Barbara Gordon returns as Batgirl.  I still love this book two years later.  It’s got some great action but manages to avoid getting to serious. Although the return of Babs as Batgirl means the loss of Oracle (which has stirred up more than a few people), it was a great choice.  Very little time was spent dealing with how Gordon recovered from her paralyzing shot from the Joker.  This is also one of the most obvious places where DC continuity is not completely rebooted as Gordon was famously shot in The Killing Joke, which is, of course, part of the old continuity.  Batgirl typically does its own thing, making occasional crossovers with other Bat titles, though the issues rarely have an impact on the overall crossover story.


A carry over character from the end of Grant Morrison’s Batman Incorporated, Batwing was supposed to be the Batman of Africa.  Given a backstory which draws upon several of the most common problems facing Africans today (child soldiers and AIDS), Batwing was later recruited by Bruce Wayne as part of the Batman Inc. initiative.  Batwing fought his share of original, but unimaginative villains through his first few story arcs.  After issue nineteen, however, it was decided to reboot this series again; this time using Luke Fox, son of Lucius Fox, as the new Batwing.

Detective Comicsdetective comics

Although not as well received as Batman, DC’s flagship title (yes, DC stands for Detective Comics) has still been a good run so far.  Starting off with a particularly shocking ending to issue one, where it is revealed that someone has cut the Joker’s face off, this book has been running strong ever since.  While it periodically crosses over with the rest of the Batman titles, Detective Comics—like Batgirl—has tended towards its own plot.

Green Arrowgreen arrow

Green Arrow, although always a popular character and now star of his own CW TV show, has had several problems in recent years.  Archer characters such as Green Arrow and Hawkeye are always difficult to write for; it is hard not to make them look silly in a world populated by beings such as Superman.
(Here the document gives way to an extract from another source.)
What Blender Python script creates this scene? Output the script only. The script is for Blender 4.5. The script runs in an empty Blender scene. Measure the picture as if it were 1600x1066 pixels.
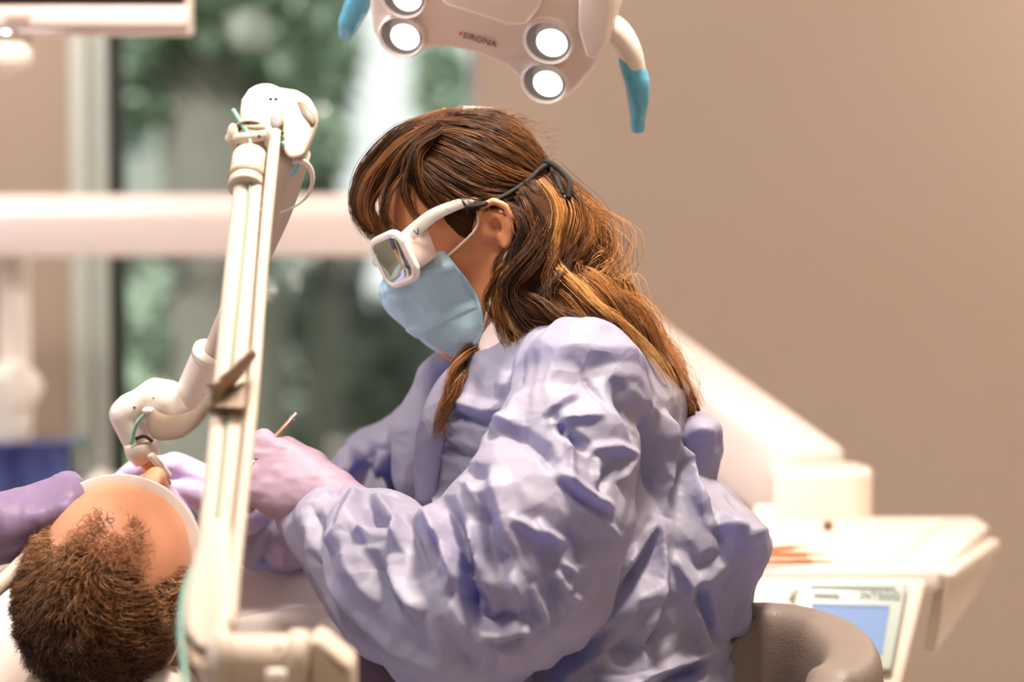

The rebooted Green Arrow was no different. Many fans complained that the character being written in the New 52 was not the same one they had come to know and love. Starting with issue seventeen, writing duties were taken over by Jeff Lemire and the book has made a pretty successful comeback. While the character is still different, fans were pleased by the re-inclusion of many aspects from his past. This, combined with overall better writing and improved art, have made Green Arrow a book worth checking out.

Hawk and Dove CANCELLEDHawk-and-Dove_1

Hawk and Dove was a hot mess. The series was poorly written and simply uninteresting. Art was done by Rob Liefeld and while it wasn’t bad, it was still in Liefeld’s exaggerated and anatomically incorrect style.  Liefeld’s art may have worked in the 90’s, but by today’s standards it is just not up to par.  This helps illustrate one of the biggest issues with the New 52.  Many of the writers and artists that were recruited for the reboot were big names fifteen or twenty years ago.  Instead of packing their lineup with new and exciting new talent, DC decided that their fans needed a trip back in time.  I don’t think many people were sad were to see this series go after eight issues.

Justice League International CANCELLEDjli

A spin-off of Justice League (in case you had any doubts), Justice League International was filled with lesser characters from the DC universe who were at one point members of the Justice League, but not important enough to stay on the main team. I was a little sad to see this one be cancelled, since I am a fan of several of the characters, but I also understand the decision.  An attempted shake-up after the first round of cancellations failed to make the impact that DC had hoped, and it, too, found itself on the chopping block just four issues later, at issue twelve.

Men of War CANCELLEDmen of war

DC’s attempt at the small but consistent market for war comics was Men of War. Previous volumes of Men of War had featured many now-famous writers and artists, but this was not the case for the New 52.  Centered on Sgt. Rock, who is the grandson of the famous DC character of the same name, Men of War failed to live up to its potential and the very high bar set by other war comics and was cancelled at issue eight, to make room for the second wave.


O.M.A.C is based on a classic Jack Kirby character. Much in the same way that Kirby’s original series was cancelled after only eight issues, so was the latest iteration of O.M.A.C..  The title character was moved into Justice League International until that title was cancelled as well at issue twelve.  Although the book was well received, it lacked a popular following.  It’s always a shame to see a Jack Kirby creation fail to gain traction with a modern audience.

Static Shock CANCELLEDstatic shock

Static is one of those lesser characters that somehow managed to get a book in the New 52.  I’m not surprised that Static Shock and several other books like it did not survive.  As much as geeks may love comics, if they don’t have a following, they don’t sell.  Rumor has it that Static will make some appearances in Teen Titans, likely based on his association with S.T.A.R. Labs.


One of the original Wildstorm titles (providing the “storm” in Wildstorm) Stormwatch has made its transition to the DCU.  A team consisting of mostly returning characters, plus Martian Manhunter, is tasked with fending off the most significant of alien threats that are coming after Earth.  While the series is still going on, writer Jim Starlin, famous for many of Marvel’s cosmic comics, took over at issue nineteen and completely rebooted the series with a new team.

Swamp Thingswamp thing

Being a legacy book, Swamp Thing has a lot to live up to.  Although the book has wandered around a bit, it has definitely lived up to its potential.  The first eighteen issues dealt with The Rot and a crossover with Animal Man that, although very good, took a bit too long to wrap up.  Scott Snyder’s writing on Swamp Thing is more of the same excellence fans have come to expect, though still not quite as good as his parallel run on Batman.  Swamp Thing is one of the standout titles from the New 52.